I cannot tell you enough how much it broke my heart to see this news. Loopholes like this will not only help rich families continue to get ahead — as if they weren’t ahead enough already — when it comes to college admissions; they will also add more fuel to our country’s class wars and the dark stigmatization of the impoverished who are left fighting in vain for a place at the table.
As parents, sure, we want more for our children than we had. Plenty of parents want their kids to have the best possible chance to succeed. But what are we teaching our kids if we’re teaching them the way towards success is cheating the system?

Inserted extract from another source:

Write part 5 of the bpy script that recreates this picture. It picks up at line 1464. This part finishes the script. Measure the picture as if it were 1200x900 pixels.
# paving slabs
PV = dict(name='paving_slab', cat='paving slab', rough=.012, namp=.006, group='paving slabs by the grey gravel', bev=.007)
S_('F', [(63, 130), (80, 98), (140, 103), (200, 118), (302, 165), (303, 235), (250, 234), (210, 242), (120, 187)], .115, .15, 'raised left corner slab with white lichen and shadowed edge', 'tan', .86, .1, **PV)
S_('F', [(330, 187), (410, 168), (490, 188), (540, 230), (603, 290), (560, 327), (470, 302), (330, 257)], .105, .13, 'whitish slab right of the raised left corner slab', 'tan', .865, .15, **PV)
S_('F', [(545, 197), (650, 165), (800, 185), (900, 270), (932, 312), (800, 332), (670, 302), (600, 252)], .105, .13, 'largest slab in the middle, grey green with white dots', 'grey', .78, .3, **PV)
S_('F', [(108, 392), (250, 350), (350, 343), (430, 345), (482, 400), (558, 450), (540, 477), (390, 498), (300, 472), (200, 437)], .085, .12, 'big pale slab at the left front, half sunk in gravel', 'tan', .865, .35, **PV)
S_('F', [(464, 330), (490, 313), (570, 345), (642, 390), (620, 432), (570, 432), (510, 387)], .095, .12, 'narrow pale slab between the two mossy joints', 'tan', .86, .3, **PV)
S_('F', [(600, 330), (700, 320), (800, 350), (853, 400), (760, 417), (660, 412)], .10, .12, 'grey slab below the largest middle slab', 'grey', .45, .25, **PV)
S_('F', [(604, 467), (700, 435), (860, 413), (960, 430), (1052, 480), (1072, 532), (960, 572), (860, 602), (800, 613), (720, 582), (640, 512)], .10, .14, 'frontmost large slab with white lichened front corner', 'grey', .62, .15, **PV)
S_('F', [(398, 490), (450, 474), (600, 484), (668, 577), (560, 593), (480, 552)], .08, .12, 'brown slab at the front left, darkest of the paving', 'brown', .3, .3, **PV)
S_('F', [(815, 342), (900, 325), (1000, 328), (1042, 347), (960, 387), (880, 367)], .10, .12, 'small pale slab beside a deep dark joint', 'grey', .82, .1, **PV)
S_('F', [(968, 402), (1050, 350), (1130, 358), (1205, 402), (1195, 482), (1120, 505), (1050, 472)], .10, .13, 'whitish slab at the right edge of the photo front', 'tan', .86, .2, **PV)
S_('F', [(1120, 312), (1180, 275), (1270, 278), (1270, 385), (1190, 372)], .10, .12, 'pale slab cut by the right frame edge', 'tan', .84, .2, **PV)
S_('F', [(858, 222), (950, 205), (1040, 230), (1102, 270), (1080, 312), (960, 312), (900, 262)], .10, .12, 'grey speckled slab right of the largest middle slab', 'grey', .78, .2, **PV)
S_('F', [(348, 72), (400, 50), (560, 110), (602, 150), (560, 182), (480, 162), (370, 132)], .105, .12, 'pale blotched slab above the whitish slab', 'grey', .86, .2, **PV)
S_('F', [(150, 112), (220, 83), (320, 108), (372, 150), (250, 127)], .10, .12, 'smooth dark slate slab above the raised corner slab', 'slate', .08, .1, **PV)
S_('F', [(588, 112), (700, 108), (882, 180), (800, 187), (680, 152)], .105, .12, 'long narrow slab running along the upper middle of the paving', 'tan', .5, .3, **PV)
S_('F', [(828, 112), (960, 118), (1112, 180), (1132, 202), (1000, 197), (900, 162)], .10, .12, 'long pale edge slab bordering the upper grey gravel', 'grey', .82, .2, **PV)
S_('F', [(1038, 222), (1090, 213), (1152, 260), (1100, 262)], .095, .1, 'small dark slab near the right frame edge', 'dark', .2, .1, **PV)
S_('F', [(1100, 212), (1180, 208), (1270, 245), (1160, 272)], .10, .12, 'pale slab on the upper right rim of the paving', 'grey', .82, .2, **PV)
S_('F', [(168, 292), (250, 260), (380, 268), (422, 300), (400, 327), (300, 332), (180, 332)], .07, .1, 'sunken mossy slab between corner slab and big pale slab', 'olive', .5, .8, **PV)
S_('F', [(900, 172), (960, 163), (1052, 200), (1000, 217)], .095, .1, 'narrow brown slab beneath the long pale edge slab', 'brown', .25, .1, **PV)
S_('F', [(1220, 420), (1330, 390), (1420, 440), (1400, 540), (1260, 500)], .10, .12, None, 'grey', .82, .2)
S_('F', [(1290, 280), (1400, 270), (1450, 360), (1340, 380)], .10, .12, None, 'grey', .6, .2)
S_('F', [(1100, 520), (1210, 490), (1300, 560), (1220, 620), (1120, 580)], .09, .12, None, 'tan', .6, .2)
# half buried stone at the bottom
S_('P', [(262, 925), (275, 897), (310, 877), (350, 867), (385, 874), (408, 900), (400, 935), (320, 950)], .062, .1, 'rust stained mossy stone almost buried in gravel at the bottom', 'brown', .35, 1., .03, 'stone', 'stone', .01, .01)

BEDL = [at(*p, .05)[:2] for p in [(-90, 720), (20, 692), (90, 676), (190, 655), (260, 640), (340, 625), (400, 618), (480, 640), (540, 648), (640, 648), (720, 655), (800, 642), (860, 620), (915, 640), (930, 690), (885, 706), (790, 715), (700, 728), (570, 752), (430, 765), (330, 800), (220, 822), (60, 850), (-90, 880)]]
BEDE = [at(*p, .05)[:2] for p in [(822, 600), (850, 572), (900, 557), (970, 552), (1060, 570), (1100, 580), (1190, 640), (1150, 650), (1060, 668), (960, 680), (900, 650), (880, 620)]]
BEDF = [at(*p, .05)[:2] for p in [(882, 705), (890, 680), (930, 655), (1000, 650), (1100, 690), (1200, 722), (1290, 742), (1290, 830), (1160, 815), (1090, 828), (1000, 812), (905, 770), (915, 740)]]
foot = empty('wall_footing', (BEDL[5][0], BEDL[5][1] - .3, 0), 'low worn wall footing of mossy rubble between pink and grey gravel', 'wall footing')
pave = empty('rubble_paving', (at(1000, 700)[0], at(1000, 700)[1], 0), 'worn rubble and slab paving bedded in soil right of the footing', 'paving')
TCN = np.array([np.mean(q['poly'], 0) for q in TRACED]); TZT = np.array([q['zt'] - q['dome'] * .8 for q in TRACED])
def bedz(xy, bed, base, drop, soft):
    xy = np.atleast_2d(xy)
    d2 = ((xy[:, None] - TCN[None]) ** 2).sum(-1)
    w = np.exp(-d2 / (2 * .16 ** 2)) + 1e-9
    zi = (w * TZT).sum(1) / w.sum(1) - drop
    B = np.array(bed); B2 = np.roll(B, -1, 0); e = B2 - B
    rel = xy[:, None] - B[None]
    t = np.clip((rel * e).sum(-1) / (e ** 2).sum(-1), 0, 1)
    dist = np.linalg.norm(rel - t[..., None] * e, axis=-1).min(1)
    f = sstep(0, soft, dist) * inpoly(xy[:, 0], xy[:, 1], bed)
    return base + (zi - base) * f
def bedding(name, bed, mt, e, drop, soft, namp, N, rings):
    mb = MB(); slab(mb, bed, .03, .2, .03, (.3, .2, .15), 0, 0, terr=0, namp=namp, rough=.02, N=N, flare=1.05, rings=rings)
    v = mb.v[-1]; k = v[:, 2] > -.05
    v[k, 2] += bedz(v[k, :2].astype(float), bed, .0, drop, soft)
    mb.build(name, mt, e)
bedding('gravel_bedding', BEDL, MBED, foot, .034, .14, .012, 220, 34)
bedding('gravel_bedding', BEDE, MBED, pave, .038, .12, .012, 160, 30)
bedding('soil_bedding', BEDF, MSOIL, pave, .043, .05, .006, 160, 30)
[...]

Money isn’t supposed to solve all the worlds problems. But it damn sure would have helped me with my custody battles — if I had had it. Money is a major item of contention in custody battles; it’s often leveraged against the parent and conflated with other issues (ie if a parent is struggling financially, they “must” also be struggling with health or mental health — which is of course not always true).
The fact that now, custody being is traded for money by flippant rich folks at the expense of the same individuals who are regularly stomped on in court due to their lack of money is one of the more unjust things currently happening in a country filled with injustices. Will we poor parents ever catch a break? It’s not looking likely.